My father, had he lived, would have been ninety-four years old on September 15. He died of a mix of what I think of as modern ailments – diabetes, high blood pressure, and a persistent melanoma that began on his leg and eventually traveled to his brain. He passed in February, 2002, a few months shy of his 84th birthday, and shortly before publication of my first book, Sodom Laurel Album. That he didn’t live to see the book, or hear my lecture on the book at the Library of Congress, is one of the great regrets of my life.

Dad, and my mother too, was a product of the Great Depression and that experience was communicated to me, his oldest child, in the form of suggestions regarding what I should major in in college. I wanted to study history and anthropology and English although at the time I certainly had no idea how one made a living with such esoteric interests. Dad, thinking practically, and with his long memory of difficult times as a teenager, suggested business because I would always be able to get a job.

I got my degree in Personnel Management, but business didn’t stick with me. I spent more than a few years searching for the right fit, eventually coming back to my first love of writing and, a later learned-love, photography. My decision to pursue my art was difficult for both of my parents to understand or accept.
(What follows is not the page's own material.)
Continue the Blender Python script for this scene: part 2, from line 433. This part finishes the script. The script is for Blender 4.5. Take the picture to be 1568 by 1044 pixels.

Why would I not use my degree? Why would I choose a profession with such insecurity attached to it? Why would I pick something I knew so little about? My father, while mystified, also told me he would be proud of anything I did as long as I was productive. 

Some years later, after some success, when it seemed my decision had been the right one, my father revisited the decision that sent me to business school. We were at an exhibit of my work in Charlotte and he was talking with a friend who was filming the conversation for posterity. He explained his insistence that I take business, my pleas to study the humanities, and my ultimate stubbornness about following my own path. At that point in the conversation, he looked around the gallery and said, “But this is really nice work.”

That sentence was perhaps my father’s most important gift to me. In those few short words, he gave me acceptance and understanding while  showing me his own ability to change and be flexible. But most importantly, he gave me an important message about parenting, about accepting our children for who they are, not who we want them to be.